In some spheres, such changes would guarantee a significant shift in sound and style, but not here. Lawson has recorded nearly a score of all-gospel projects since 1981’s Rock My Soul — not to mention an almost equal number of mostly secular bluegrass ones — and while the Quicksilver sound has gone through some mutations, Doyle keeps a firm hand on the reins. In that respect, then, while there are variations in vocal tones and arrangement approaches, the underlying foundation is unmistakable and instantly identifiable, with new members Alan Johnson (fiddle), Carl White (bass) and Joey Cox (banjo) easily finding (or being given) places therein.
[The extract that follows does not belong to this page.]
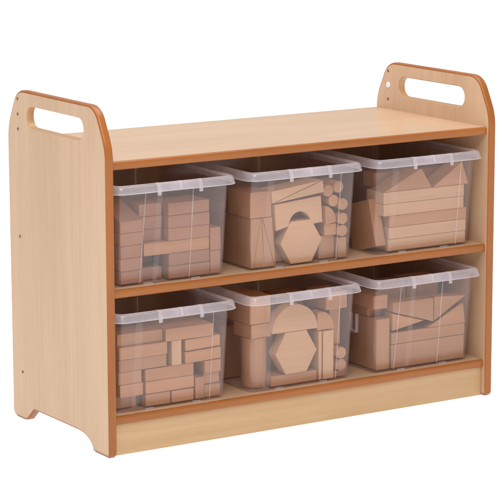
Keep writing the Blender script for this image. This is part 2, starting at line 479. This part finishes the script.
# arch, hexagon and ramps
hexc = (.4565, z0 + .0395)
prism([(hexc[0] + .0488 * math.cos(R(60 * i + 1.0)), z0 + .0425 + .0488 * math.sin(R(60 * i + 1.0))) for i in range(6)], f'pale hexagon slab standing under the arch in the {u}', 'hexagon_block', 'block', .0350, .026, M_pale)
ap = [(.3975, .3935), (.4265, .3935)] + [(.4535 - .0270 * math.cos(R(180 * i / 20)), .3935 + .0300 * math.sin(R(180 * i / 20))) for i in range(21)] + [(.4805, .3935), (.5070, .3935), (.5070, .4465), (.3975, .4465)]
q = []
for p_ in ap:
    if not q or (abs(p_[0] - q[-1][0]) + abs(p_[1] - q[-1][1])) > .0002: q.append(p_)
ap = [p_ for i, p_ in enumerate(q) if i not in (1,) ]
prism(rot2(ap, 4.2, (.3975, .3935)), f'pale arch block straddling the hexagon in the {u}', 'arch_block', 'block', .0345, .028, M_pale, smooth=30)
c0 = (.3890, .4490)
prism(rot2([(c0[0], c0[1]), (c0[0] + .120, c0[1] + .0240), (c0[0], c0[1] + .0240)], 6.2, c0), f'upper of the two pale ramps lying on the arch in the {u}', 'ramp_block', 'block', .0345, .050, M_pale, bev=.0007)
prism(rot2([(c0[0] + .001, c0[1] - .0006), (c0[0] + .1210, c0[1] - .0006), (c0[0] + .1210, c0[1] + .0232)], 6.2, c0), f'lower of the two pale ramps, directly on the arch in the {u}', 'ramp_block', 'block', .0340, .050, M_pale, bev=.0007)
prism([(.5140, .3945), (.5395, .3980)] + [(.5140 + .0255 * math.cos(R(a)), .3990 + .0330 * math.sin(R(a))) for a in range(0, 85, 9)] + [(.5140, .4320)], f'curved quarter-round block beside the arch in the {u}', 'quarter_round_block', 'block', .0355, .030, smooth=30)
rods = [(.5215, .4625, 'rod end just right of the ramp tips', .0365), (.5457, .4680, 'highest rod end', .0360), (.5345, .4412, 'rod end right above the quarter-round block', .0370), (.5563, .4325, 'rod end touching the right wall, upper one', .0355),
        (.5565, .4100, 'half hidden rod end in the middle of the rod pile', .0980), (.5560, .4035, 'rod end touching the right wall, middle one', .0355), (.5557, .3790, 'lowest rod end touching the right wall', .0360)]
for x, z, t, y in rods: rod(x, z, .0117, f'{t} in the {u}', y, .06)
brick(.5160, .5455, .3710, .3945, f'short brick under the quarter-round block in the {u}', .0420, .06)
brick(.5060, .5445, z0, .3705, f'bottom block right of the hexagon in the {u}', .0480, .06, rz=0)
brick(.5455, .5665, z0, .3655, f'narrow upright block in the bottom right corner of the {u}', .0375, .06, rz=0)
brick(.4010, .5020, z0, .4100, f'large shaded block right behind the hexagon in the {u}', .066, .05, rz=0)
brick(.4300, .5600, .4105, .4480, f'shaded long block hidden behind the arch and rods in the {u}', .132, .05, rz=0)
brick(.4050, .5600, z0, .4100, f'wide block at the back supporting the shaded long block in the {u}', .1320, .05, rz=0)
# --- upper right tub
GROUP = 'wooden blocks in the upper right tub'; u = 'upper right tub'
for i, t in enumerate(('bottom long plank', 'second long plank from the bottom', 'middle long plank, third from the bottom')):
    brick(.6690 + .0008 * i, .8640 + .001 * i, L[i], L[i + 1], f'{t} in the {u}', .0370, .06, mat=(M_pale, M_pale, M_block)[i], rz=.25 * (i - 1), name='plank_block')
brick(.6545, .8570, L[3], L[4], f'pale long plank fourth from the bottom, shifted left, in the {u}', .0345, .06, mat=M_pale, rz=.2, name='plank_block')
brick(.6545, .8575, L[4], L[5], f'topmost long plank directly under the triangles in the {u}', .0345, .06, mat=M_pale, rz=-.2, name='plank_block')
brick(.6395, .6655, z0 + .001, z0 + .0980, f'tall block tilted back in the left corner of the {u}', .0380, .085, rx=-16, rz=0, ry=0)
brick(.6400, .6640, z0, z0 + .0850, f'tall block standing behind the tilted one in the {u}', .165, .09, rz=0)
brick(.7000, .8600, z0, z0 + .1200, f'broad block at the back behind the planks in the {u}', .1050, .06, rz=0)
prism([(.6560, L[5] + .0006), (.7750, L[5] + .0006), (.7500, L[5] + .0405), (.7440, L[5] + .0405)], f'left triangle block with long slope on top of the planks in the {u}', 'triangle_block', 'block', .0350, .050, bev=.0008)
prism([(.7780, L[5] + .0006), (.8675, L[5] + .0006), (.8520, L[5] + .0455), (.8480, L[5] + .0455)], f'right triangle block, its peak near the right wall, in the {u}', 'triangle_block', 'block', .0345, .045, bev=.0008)
brick(.6750, .8500, L[5], L[5] + .0300, f'shaded plank behind the two triangles in the {u}', .0970, .04, rz=0, name='plank_block')
# --- lower left tub
GROUP = 'wooden blocks in the lower left tub'; u = 'lower left tub'
z1 = ZB + .0032; h = .0244
K = [z1 + h * i for i in range(8)]
brick(.0430, .0885, K[0], K[1], f'shaded bottom brick in the left corner of the {u}', .0520, .07)
brick(.0440, .0960, K[1], K[2], f'short brick second up on the left side of the {u}', .0375, .07)
brick(.0430, .0940, K[2], K[3] + .001, f'short brick third up on the left side of the {u}', .0385, .07)
brick(.0420, .1480, K[3] + .001, K[4] + .001, f'left long brick, third layer from the top, in the {u}', .0370, .06, rz=.4)
brick(.0420, .1485, K[4] + .001, K[5] + .001, f'left long brick, second layer from the top, in the {u}', .0345, .06, rz=.2)
brick(.0420, .1430, K[5] + .001, K[6] + .001, f'top left long brick in the {u}', .0420, .06, rz=.2)
brick(.1010, .1560, K[0], K[1] - .0005, f'bottom front brick left of centre in the {u}', .0370, .06)
brick(.1580, .2080, K[0], K[1] - .001, f'bottom front brick right of centre in the {u}', .0365, .06)
brick(.1000, .2095, K[1], K[2], f'central long brick lying on the two bottom front bricks in the {u}', .0370, .06)
brick(.1005, .2095, K[2], K[3], f'central long brick, second one above the bottom pair, in the {u}', .0380, .06)
brick(.1590, .1815, K[3], K[5] + .0005, f'small upright brick in the centre of the {u}', .0365, .05, rz=0, mat=M_palez)
brick(.1900, .2710, K[3] + .0008, K[4] - .001, f'right-hand long brick just above the dark gap in the {u}', .0370, .06, ry=-1.2)
brick(.1910, .2710, K[4] + .0002, K[5] - .001, f'right-hand long brick right under the top slab in the {u}', .0400, .06, ry=-1.0)
brick(.1455, .2520, K[5] + .0005, K[6] + .001, f'topmost broad slab on the right in the {u}', .0345, .11, rz=-.5, name='slab_block', mat=M_block)
brick(.2115, .2325, K[0], K[0] + .0430, f'narrow upright brick under the dark gap in the {u}', .0365, .05, rz=0, mat=M_blockz)
brick(.2340, .2705, K[0], K[1], f'bottom brick of the right-hand corner stack in the {u}', .0390, .06)
brick(.2345, .2715, K[1], K[2], f'shaded middle brick of the right-hand corner stack in the {u}', .0450, .06)
brick(.2335, .2710, K[2], K[3], f'top brick of the right-hand corner stack in the {u}', .0375, .06)
brick(.1020, .2320, K[0], K[5], f'big shaded block filling the back of the {u}', .1120, .06, rz=0)
# --- lower middle tub
GROUP = 'wooden blocks in the lower middle tub'; u = 'lower middle tub'
prism(arc_pts(.3665, .0775, .0252, 0, 360 - 360 / 40, 39), f'thick upright cylinder on the left of the {u}', 'cylinder_block', 'block', 0, .1, smooth=40, mat=M_blockz)
cyl = [o_ for o_ in COL.objects if o_.get('label', '').startswith('thick upright cylinder')][0]
# stand the cylinder up: its axis was built along y
for v in cyl.data.vertices:
    x, y, z = v.co; v.co = (x, z - .0252, y + .05)
cyl.data.flip_normals()
cyl.location = (.3680, .0720, z1)
brick(.3435, .3930, z1 + .1005, z1 + .1285, f'low block on top of the thick cylinder in the {u}', .0470, .06, rz=5)
brick(.3420, .3925, z1 + .1290, z1 + .1850, f'tall square block peeking above the rim of the {u}', .0470, .085, rz=1)
brick(.3385, .3900, z1, z1 + .1080, f'shaded tall block at the back left of the {u}', .150, .10, rz=0)
brick(.3870, .4970, z1, z1 + .0215, f'flat brick lying under the hexagon in the {u}', .0385, .05, rz=0)
prism([(.4450 + .0492 * math.cos(R(60 * i)), z1 + .0645 + .0492 * math.sin(R(60 * i))) for i in range(6)], f'pale hexagon slab below the half disc in the {u}', 'hexagon_block', 'block', .0350, .027, M_pale)
prism(arc_pts(.4420, z1 + .1078, .0540, 0, 180, 30), f'half disc balanced on the hexagon in the {u}', 'half_disc_block', 'block', .0345, .028, M_pale, smooth=30)
brick(.4990, .5070, z1, z1 + .1000, f'thin pale strip standing right of the hexagon in the {u}', .0355, .05, rz=0, mat=M_palez)
brick(.5090, .5350, z1, z1 + .0990, f'upright pale plank standing next to the thin strip in the {u}', .0345, .025, rz=0, mat=M_palez)
prism([(.4990, z1 + .1008), (.5400, z1 + .1008)] + arc_pts(.5000, z1 + .1015, .0395, 20, 66, 8) + [(.4990, z1 + .1370)], f'curved quarter-round block on top of the upright planks in the {u}', 'quarter_round_block', 'block', .0400, .030, smooth=30)
brick(.5380, .5665, z1, z1 + .0125, f'thin slip of wood under the rods in the {u}', .0400, .06, rz=0)
rod(.5535, z1 + .0250, .0120, f'lower rod end in the right corner of the {u}', .0350)
rod(.5535, z1 + .0495, .0120, f'upper rod end in the right corner of the {u}', .0350)
brick(.5400, .5680, z1 + .0620, z1 + .1390, f'shaded upright block above the rods in the {u}', .0600, .05, rz=0)
brick(.5190, .5710, z1 + .1395, z1 + .1750, f'block high in the right corner of the {u}', .0400, .07, rz=0)
brick(.3980, .4980, z1, z1 + .0780, f'lower big block behind the hexagon in the {u}', .1050, .05, rz=0)
brick(.4420, .5080, z1 + .0785, z1 + .1700, f'block showing behind the half disc in the {u}', .1050, .05, rz=0)
# --- lower right tub
GROUP = 'wooden blocks in the lower right tub'; u = 'lower right tub'
brick(.6420, .6755, z1, z1 + .1060, f'tall block standing at the left front of the {u}', .0385, .10, rz=0)
brick(.6420, .6770, z1 + .1065, z1 + .1250, f'set-back slip between the two left blocks of the {u}', .0700, .07, rz=0)
brick(.6380, .6740, z1 + .1255, z1 + .1540, f'short block on top of the left stack in the {u}', .0450, .09, rz=1)
brick(.6780, .8645, z1, z1 + .0495, f'broad board along the bottom front of the {u}', .0370, .04, rz=0, name='board_block')
brick(.6780, .8655, z1 + .0500, z1 + .0742, f'long plank lying on the broad board in the {u}', .0365, .05, rz=.2, name='plank_block')
prism([(.6800, z1 + .1180), (.7825, z1 + .0870), (.7825, z1 + .1370), (.6800, z1 + .1380)], f'block with a slanted underside, left of centre, in the {u}', 'wedge_block', 'block', .0345, .03, bev=.0008)
prism([(.6805, z1 + .0790), (.7600, z1 + .0915), (.6805, z1 + .1150)], f'low triangle block tucked under the block with a slanted underside in the {u}', 'triangle_block', 'block', .0360, .03, bev=.0007)
prism([(.7850, z1 + .0880), (.8665, z1 + .1330), (.7850, z1 + .1385)], f'upper triangle pointing right in the {u}', 'triangle_block', 'block', .0350, .03, bev=.0008)
prism([(.7680, z1 + .0748), (.8655, z1 + .0748), (.8600, z1 + .1150), (.8560, z1 + .1165)], f'lower triangle on the long plank, rising to the right, in the {u}', 'triangle_block', 'block', .0355, .03, bev=.0008)
brick(.6850, .7560, z1, z1 + .1650, f'tall shaded block at the back left of centre in the {u}', .0950, .05, rz=0)
brick(.7600, .8400, z1, z1 + .1680, f'tall shaded block at the back right of centre in the {u}', .0960, .05, rz=0)

# ------------------------------------------------------------------ white ground sheet, translucent so an added lamp below whitens it
m, nt, out = new_mat('white_translucent_sheet'); Lk = nt.links.new
df = N(nt, 'ShaderNodeBsdfDiffuse'); df.inputs['Color'].default_value = (.93, .93, .93, 1)
tl = N(nt, 'ShaderNodeBsdfTranslucent'); tl.inputs['Color'].default_value = (.95, .95, .95, 1)
mx = N(nt, 'ShaderNodeMixShader'); mx.inputs[0].default_value = .5
Lk(df.outputs[0], mx.inputs[1]); Lk(tl.outputs[0], mx.inputs[2]); Lk(mx.outputs[0], out.inputs[0])
bm = bmesh.new(); S = 40
vs = [bm.verts.new((x, y, 0)) for x, y in ((-S, -S), (S, -S), (S, S), (-S, S))]; bm.faces.new(vs)
fl = link('ground', bm, m, None, (.45, .2, 0)); fl['kind'] = 'structure'; fl['label'] = 'plain white ground sheet whitened by an added lamp below'

def area_light(name, loc, target, sx, sy, radiance, color=(1, 1, 1)):
    l = bpy.data.lights.new(name, 'AREA'); l.shape = 'RECTANGLE'; l.size = sx; l.size_y = sy
    l.energy = radiance * sx * sy * math.pi; l.color = color
    o_ = bpy.data.objects.new(name, l); COL.objects.link(o_)
    o_.location = loc
    d = Vector(target) - Vector(loc)
    o_.rotation_euler = d.to_track_quat('-Z', 'Y').to_euler()
    return o_
area_light('ground_whitening_fill', (.45, .2, -.6), (.45, .2, 1), 60, 60, 1.45)  # added fill under the sheet, keeps the ground white and shadowless
C0 = Vector((.45, .15, .35))
area_light('softbox_key', C0 + Vector((-1.25, -2.0, 2.35)), C0, 1.3, 1.3, 9.0, (1, .985, .96))
area_light('softbox_top', (.3, .3, 3.4), (.45, .2, 0), 3.2, 3.2, 3.1)

w = bpy.data.worlds.new('World'); sc.world = w; w.use_nodes = True
bg = w.node_tree.nodes['Background']; bg.inputs[0].default_value = (1, 1, 1, 1); bg.inputs[1].default_value = .46

# ------------------------------------------------------------------ camera
yaw, pit, rol = .5655, -.1866, -.0022
F = Vector((math.sin(yaw) * math.cos(pit), math.cos(yaw) * math.cos(pit), math.sin(pit)))
Rt = Vector((math.cos(yaw), -math.sin(yaw), 0)); Up = Rt.cross(F)
R2 = math.cos(rol) * Rt + math.sin(rol) * Up; U2 = -math.sin(rol) * Rt + math.cos(rol) * Up
cam = bpy.data.cameras.new('camera'); co = bpy.data.objects.new('camera', cam); COL.objects.link(co)
co.matrix_world = Matrix(((R2.x, U2.x, -F.x, -2.1522), (R2.y, U2.y, -F.y, -3.8867), (R2.z, U2.z, -F.z, 1.2394), (0, 0, 0, 1)))
cam.sensor_width = 36; cam.lens = 2429.69 / 500 * 36
cam.clip_end = 300
sc.camera = co
sc.view_settings.view_transform = 'Standard'; sc.view_settings.look = 'None'
sc.view_settings.exposure = 0; sc.view_settings.gamma = 1
sc.cycles.transparent_max_bounces = 48; sc.cycles.max_bounces = 12; sc.cycles.diffuse_bounces = 5
sc.cycles.use_denoising = True
sc.cycles.sample_clamp_indirect = 8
This kind of top-down approach may be hard for some roots-music fans to swallow, and so too can be the Quicksilver sound itself, for its brilliance is the result of some mighty intensive polishing. Though they spring from the same sources and are in every meaningful respect equally authentic, there’s a big distance between the raw heterophony of a Ralph Stanley gospel quartet and the refinement of a Quicksilver number, and those seeking the former may well be disappointed by the latter.
At the end of the day, though, that’s their problem, not Lawson’s. Heading for his 30th anniversary as a bandleader, he’s an inescapably important figure in bluegrass, not least for the exemplary blend of precision and passion that’s to be found on Help Is On The Way.